As art fellows, Horton and Filmore have come to know Zéphirin through El-Saieh and his work. He and Zéphirin are friends, Horton said. El-Saieh has four abstract paintings in a solo at the Clark Art Institute now, in a new solo show, Imaginary City, named for a dreamlike, sometimes futuristic theme in Haitian art.

‘You should be able to take what you enjoy and follow it when curiosity strikes.’ — Jordan Horton

When El-Saieh, Horton and Fillmore came together in a collaboration between the Clark and WCMA, El-Saieh introduced them to Zéphirin’s paintings, out of a deep respect for Zéphirin, he said, and a sense of cross-currents between Zéphirin’s work and his own.

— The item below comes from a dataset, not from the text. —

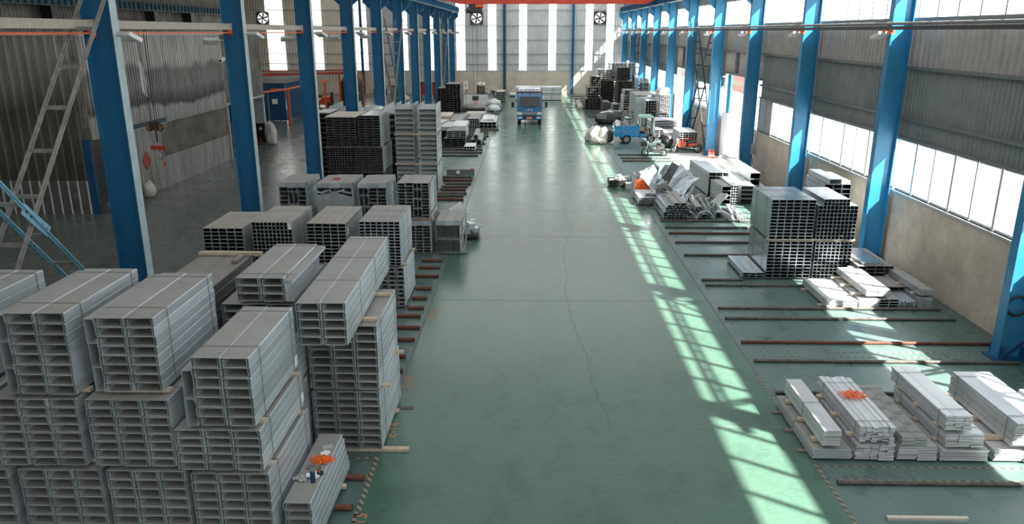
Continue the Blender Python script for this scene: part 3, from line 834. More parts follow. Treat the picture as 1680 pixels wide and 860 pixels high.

Tomm El-Saieh's painting Canapé Vert gleams in green and turquoise, seen close up in Tomm El-Saieh's 'Imaginary City' at the Clark Art Institute. Press image courtesy of the museum
Tomm El-Saieh

Tomm El-Saieh's painting Canapé Vert gleams in green and turquoise, seen close up in Tomm El-Saieh's 'Imaginary City' at the Clark Art Institute. Press image courtesy of the museum

In his own abstract and mazelike color and Zéphirin’s textures, El-Saieh feels the trance-like drumming of a Vodou priest calling to the spirits. Each spirit has their own rhythms, he said, and their own styles of dance, in the ceremonies that honor them. Zéphirin’s paintings seem to move with sunlight on salt water or veined leaves.

“Frantz’ work looks visionary, psychedelic,” he said.

Horton looks closely at the drummers in Gran Bwa (Great wood), drumming wondering who they are calling. Zéphirin shows them through an opening in the trees. A central figure stands in a clearing holding an offering and a lit candle. Eyes are glinting in the leaves, looking out from the wood and from green beings, some partly human and some varied and fluid — fronded or winged or glinting with scales.

Zéphirin paints portals, El-Saieh said, windows into the supernatural. El-Saieh has honed in on that theme as he looked through paintings for this show — Zéphirin is one of Haiti’s most prolific artists.

“He says he has made more than 20,000 paintings,” El-Saieh said.

And many of them draw on themes from his faith. Vodou is a major subject in Haitian art, El-Saieh said. Deeply rooted now, it has grown on the island in the last 500 years, among people who were brought here by force from Africa, or their forebears were. Vodou has some roots in the faith of the Fon people of Dahomey in West Africa, he said, and shares some influences with Santaría, a faith and culture throughout Brazil, Cuba and Trinidad, with connections to the Yoruba in Nigeria.

“There are spirits in Vodou that exist nowhere else in the world,” he said.

‘There are spirits in Vodou that exist nowhere else in the world.’ — Tomm El-Saieh

The faith has grown like an oral history,he said, where one story may become a web of stories as it moves between many tellers. Vodou does limit truth or understanding to a single authentic voice — it has many. Practices can be different from temple to temple.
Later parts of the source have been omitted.